> [Dataset rows]:
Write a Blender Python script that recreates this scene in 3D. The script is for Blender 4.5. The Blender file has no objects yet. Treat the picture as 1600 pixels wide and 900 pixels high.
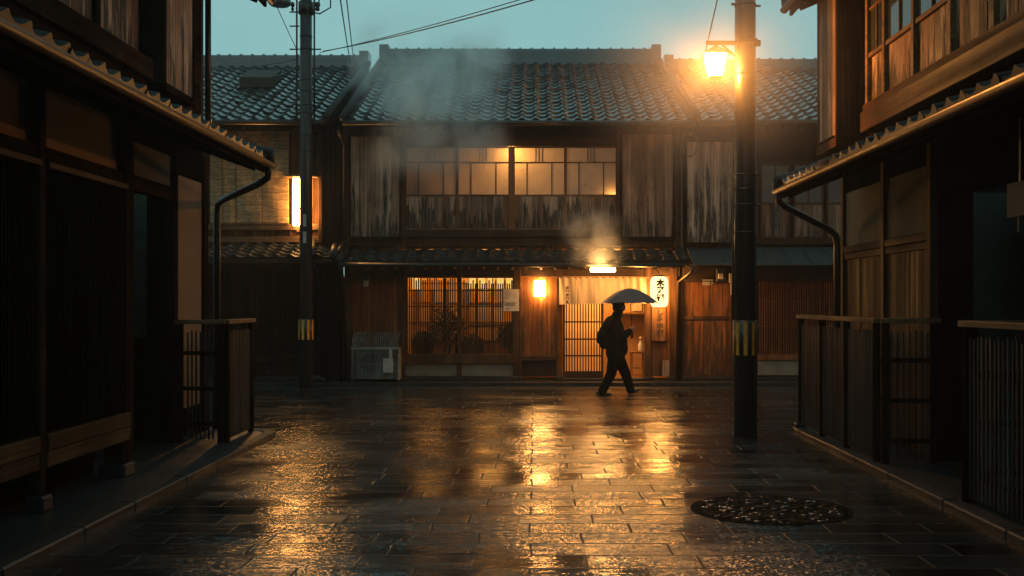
import bpy, bmesh, math, random
from mathutils import Vector, Matrix
random.seed(11)
R = math.radians
S = bpy.context.scene
COL = S.collection

# ------------------------------------------------------------------ camera, world, sun, exposure
CAMZ = 1.65
FPX = 1555.56                      # 35 mm lens, in pixels of the 1600 px wide photograph
cd = bpy.data.cameras.new('camera'); cam = bpy.data.objects.new('camera', cd); COL.objects.link(cam)
cam.location = (0, 0, CAMZ); cam.rotation_euler = (R(90), 0, 0)
cd.lens = 35; cd.sensor_width = 36; cd.shift_x = -0.021875; cd.shift_y = 0.01375
cd.clip_start = 0.05; cd.clip_end = 500
S.camera = cam

w = bpy.data.worlds.new('World'); S.world = w; w.use_nodes = True
nt = w.node_tree; nt.nodes.clear()
SUN_EL, SUN_AZ = 4.0, 200.0
sky = nt.nodes.new('ShaderNodeTexSky'); sky.sky_type = 'NISHITA'; sky.sun_disc = False
sky.sun_elevation = R(SUN_EL); sky.sun_rotation = R(SUN_AZ)
mixw = nt.nodes.new('ShaderNodeMixRGB'); mixw.inputs[0].default_value = 0.9
mixw.inputs[2].default_value = (2.75, 5.4, 5.4, 1)          # rain cloud deck at dusk
bg = nt.nodes.new('ShaderNodeBackground'); bg.inputs[1].default_value = 0.10
wo = nt.nodes.new('ShaderNodeOutputWorld')
tcw = nt.nodes.new('ShaderNodeTexCoord'); nzw = nt.nodes.new('ShaderNodeTexNoise'); nzw.inputs['Scale'].default_value = 3.2; nzw.inputs['Detail'].default_value = 4
mpw = nt.nodes.new('ShaderNodeMapping'); mpw.inputs['Scale'].default_value = (1, 1, 2.6); nt.links.new(tcw.outputs['Generated'], mpw.inputs['Vector']); nt.links.new(mpw.outputs[0], nzw.inputs['Vector'])
mxc = nt.nodes.new('ShaderNodeMixRGB'); mxc.inputs[1].default_value = (2.35, 4.75, 4.85, 1); mxc.inputs[2].default_value = (3.15, 6.0, 5.95, 1)
nt.links.new(nzw.outputs[0], mxc.inputs[0]); nt.links.new(mxc.outputs[0], mixw.inputs[2])
nt.links.new(sky.outputs[0], mixw.inputs[1]); nt.links.new(mixw.outputs[0], bg.inputs[0]); nt.links.new(bg.outputs[0], wo.inputs[0])

sl = bpy.data.lights.new('sun', 'SUN'); sl.energy = 0.06; sl.angle = R(40); sl.color = (0.75, 0.95, 1.0)
so = bpy.data.objects.new('sun', sl); COL.objects.link(so)
so.rotation_euler = (R(50), 0, R(-20))

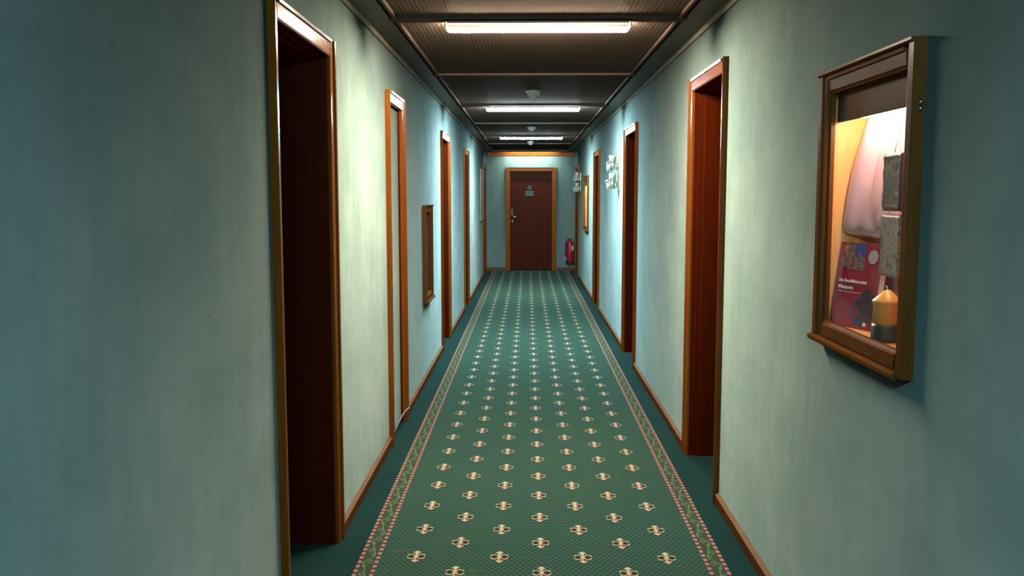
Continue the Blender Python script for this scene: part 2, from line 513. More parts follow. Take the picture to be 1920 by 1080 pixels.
# ------------------------------------------------------------------ ceiling
ZP = 2.287      # underside of the panels
PL, PR = -0.626, 0.713     # panel field
SL, SR = -0.662, 0.752     # inner edges of the side boards
ceil = thing('ceiling', 'dark brown wood panelled corridor ceiling with cross battens', 'ceiling', (0, 6, ZP), None, 'structure')
obj('slab', bbox(XL - TW, XR + TW, YB - 0.2, YE + 0.2, 2.42, 2.55, 0), 'black_plastic', ceil)
BEAMS = [-4.95, -2.82, -0.86, 2.30, 4.45, 6.485, 8.645, 10.82, 12.96, 15.03, 17.16]
ends = [YB] + BEAMS + [YE]
for a, b in zip(ends, ends[1:]):
    up = 0.075 if a > 16 else 0.0          # the last bay is a raised pocket that hides a lamp
    obj('panel', bbox(PL - 0.02, PR + 0.02, a + 0.004, b - 0.004, ZP + up, ZP + up + 0.02, 0), 'panel', ceil)
for b in BEAMS:
    last = b > 16
    wdt = 0.045
    obj('batten', bbox(SL + 0.004, SR - 0.004, b - wdt, b + wdt, 2.250 if last else 2.272, ZP + (0.09 if last else 0.01), 0.003), 'ceiling_batten_wood_x', ceil)
for x in (PL, PR):
    for a, b in zip(ends, ends[1:]):
        obj('edge_strip', bbox(x - 0.009, x + 0.009, a + 0.047, b - 0.047, 2.273, ZP + 0.01, 0.003), 'ceiling_batten_wood_y', ceil)
obj('side_board', bbox(XL, SL, YB, YE, 2.292, 2.315, 0.002), 'side_board', ceil)
obj('side_board', bbox(SR, XR, YB, YE, 2.292, 2.315, 0.002), 'side_board', ceil)
for nm, x, s, lb in (('trim_left', XL, 1, 'slim dark cornice moulding along the left wall top'), ('trim_right', XR, -1, 'slim dark cornice moulding along the right wall top')):
    pr = [(x, 2.293), (x, 2.279), (x + s * 0.008, 2.276), (x + s * 0.018, 2.279), (x + s * 0.025, 2.285), (x + s * 0.027, 2.293)]
    tag(obj(nm, prism(pr, 'y', YB, YE), 'cornice_wood_y'), lb, 'moulding', None, 'structure')
pr = [(YE, 2.272), (YE, 2.197), (YE - 0.012, 2.197), (YE - 0.022, 2.207), (YE - 0.022, 2.230), (YE - 0.034, 2.246), (YE - 0.040, 2.272)]
tag(obj('trim_end', prism(pr, 'x', XL + 0.03, XR - 0.03), 'end_casing_wood_x'), 'orange-brown cornice moulding above the end door', 'moulding', None, 'structure')

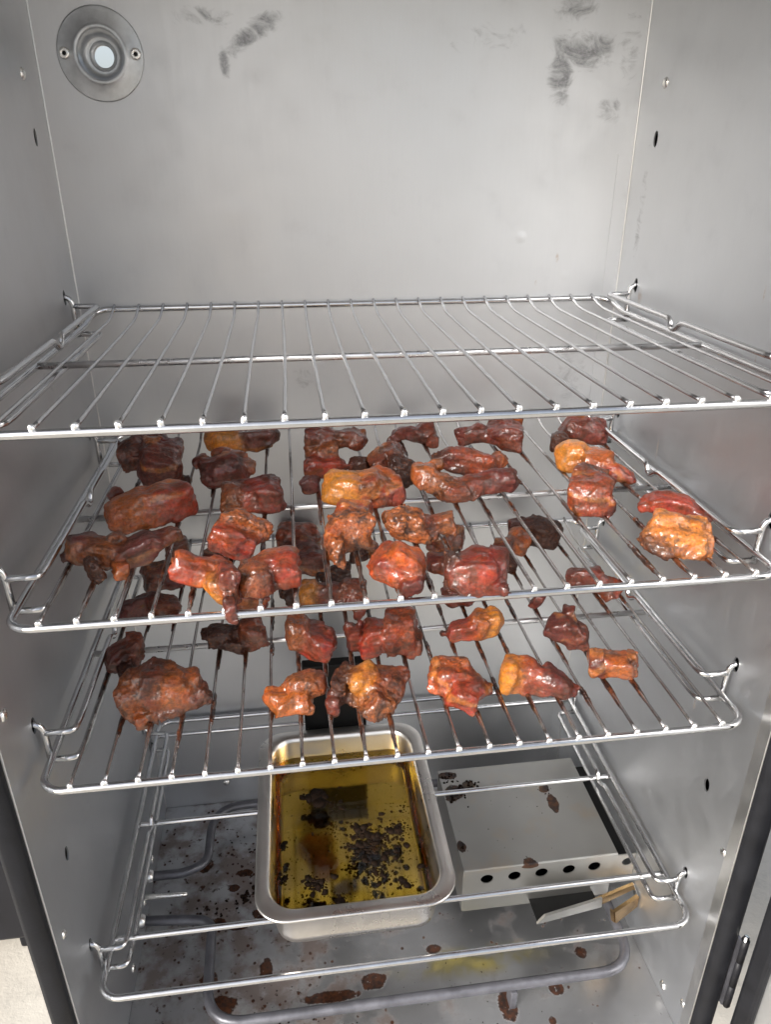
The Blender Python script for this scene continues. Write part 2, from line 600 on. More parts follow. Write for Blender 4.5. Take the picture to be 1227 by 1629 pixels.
# ------------------------------------------------------------------ the cabinet
ZS = {1: 0.0, 2: -0.1126, 3: -0.2252, 4: -0.4346}
HOLE_Z = [0.1326, 0.020, -0.0926, -0.2052, -0.3183, -0.4146]
HOLE_Y = (0.0348, 0.2703)
cab = empty('smoker_cabinet')
tag(cab, 'grey steel electric smoker cabinet standing open, with black rubber door frame', 'smoker')
T = .0012
back = obj('back_panel', box_mesh('back', (WL - .008, YW, ZF - .006), (WR + .008, YW + T, ZTOP)), M['back'], cab)
VC = (-0.1906, YW, 0.1888)
cut(back, [cyl(VC, .0255, .05, 'Y', 40)])
sl = obj('side_panel', box_mesh('sl', (WL - T, YF, ZF - .006), (WL, YW - .0003, ZTOP)), M['side'], cab)
sr = obj('side_panel', box_mesh('sr', (WR, YF, ZF - .006), (WR + T, YW - .0003, ZTOP)), M['side'], cab)
for o, x in ((sl, WL), (sr, WR)):
    cut(o, [cyl((x, y, z), .0034, .02, 'X', 20, 1.75) for y in HOLE_Y for z in HOLE_Z])
obj('roof_panel', box_mesh('roof', (WL, YF, ZTOP - T), (WR, YW, ZTOP)), M['side'], cab)
obj('floor_panel', box_mesh('floor', (WL + .0002, YF, ZF - T), (WR - .0002, YW - .0004, ZF)), M['floor'], cab)
# insulated outer shell, seen only through the holes and from outside
XO = .2515
shell = bmesh.new()
def shell_box(lo, hi):
    add_box(shell, lo, hi)
shell_box((-XO - .001, .004, ZF - .03), (-XO + .002, YW + .03, ZTOP + .03))
shell_box((XO - .002, .004, ZF - .03), (XO + .001, YW + .03, ZTOP + .03))
shell_box((-XO + .002, .004, ZTOP + .012), (XO - .002, YW + .027, ZTOP + .03))
shell_box((-XO + .002, .004, ZF - .03), (XO - .002, YW + .027, ZF - .012))
obj('outer_shell', bm_mesh(shell, 'shell'), M['casing'], cab)
rear = obj('rear_shell', box_mesh('rear', (-XO + .002, YW + .027, ZF - .03), (XO - .002, YW + .030, ZTOP + .03)), M['casing'], cab)
cut(rear, [cyl((VC[0], YW + .028, VC[2]), .024, .05, 'Y', 40)])
# front rim: bright folded lip, black rubber profile
def ring(name, x, z0, z1, mat, r, y):
    pts = [(-x, y, z0), (-x, y, z1), (x, y, z1), (x, y, z0)]
    return pts
for sx, x in ((-1, WL), (1, WR)):
    lipb = bmesh.new()
    add_box(lipb, (min(x + sx * .0005, x - sx * .0007), YF - .0002, ZF + .0005), (max(x + sx * .0005, x - sx * .0007), -.0028, ZTOP - .002), .0003, 1)
    obj('front_lip', bm_mesh(lipb, 'lip'), M['side'] if sx < 0 else M['lip'], cab)
for sx, x in ((-1, WL), (1, WR)):
    a, b = x + sx * .0003, sx * .2505
    prof = [(a, -.0150), (a + sx * .0012, -.0186), (a + sx * .005, -.0202), (b - sx * .003, -.0212), (b, -.0200), (b, .004), (a + sx * .001, .004)]
    V, F = [], []
    zz = np.linspace(ZF - .03, ZTOP + .03, 24)
    rng = np.random.RandomState(3)
    for i, z in enumerate(zz):
        j = rng.normal(0, .00018)
        for px, py in prof:
            V.append((px + j, py + j, z))
    n = len(prof)
    for i in range(len(zz) - 1):
        for k in range(n):
            k2 = (k + 1) % n
            F.append((i * n + k, i * n + k2, (i + 1) * n + k2, (i + 1) * n + k))
    me = mesh('gasket', V, F)
    obj('front_frame', me, M['gasket'], cab)
obj('front_frame', box_mesh('ft', (-.2505, -.0205, ZTOP), (.2505, .004, ZTOP + .03), .003), M['gasket'], cab)
obj('front_frame', box_mesh('fb', (-.2505, -.0205, ZF - .03), (.2505, .004, ZF - .002), .003), M['gasket'], cab)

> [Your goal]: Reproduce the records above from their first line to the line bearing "S.camera = cam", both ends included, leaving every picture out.

> [Result]:
Write a Blender Python script that recreates this scene in 3D. The script is for Blender 4.5. The Blender file has no objects yet. Treat the picture as 1600 pixels wide and 900 pixels high.
import bpy, bmesh, math, random
from mathutils import Vector, Matrix
random.seed(11)
R = math.radians
S = bpy.context.scene
COL = S.collection

# ------------------------------------------------------------------ camera, world, sun, exposure
CAMZ = 1.65
FPX = 1555.56                      # 35 mm lens, in pixels of the 1600 px wide photograph
cd = bpy.data.cameras.new('camera'); cam = bpy.data.objects.new('camera', cd); COL.objects.link(cam)
cam.location = (0, 0, CAMZ); cam.rotation_euler = (R(90), 0, 0)
cd.lens = 35; cd.sensor_width = 36; cd.shift_x = -0.021875; cd.shift_y = 0.01375
cd.clip_start = 0.05; cd.clip_end = 500
S.camera = cam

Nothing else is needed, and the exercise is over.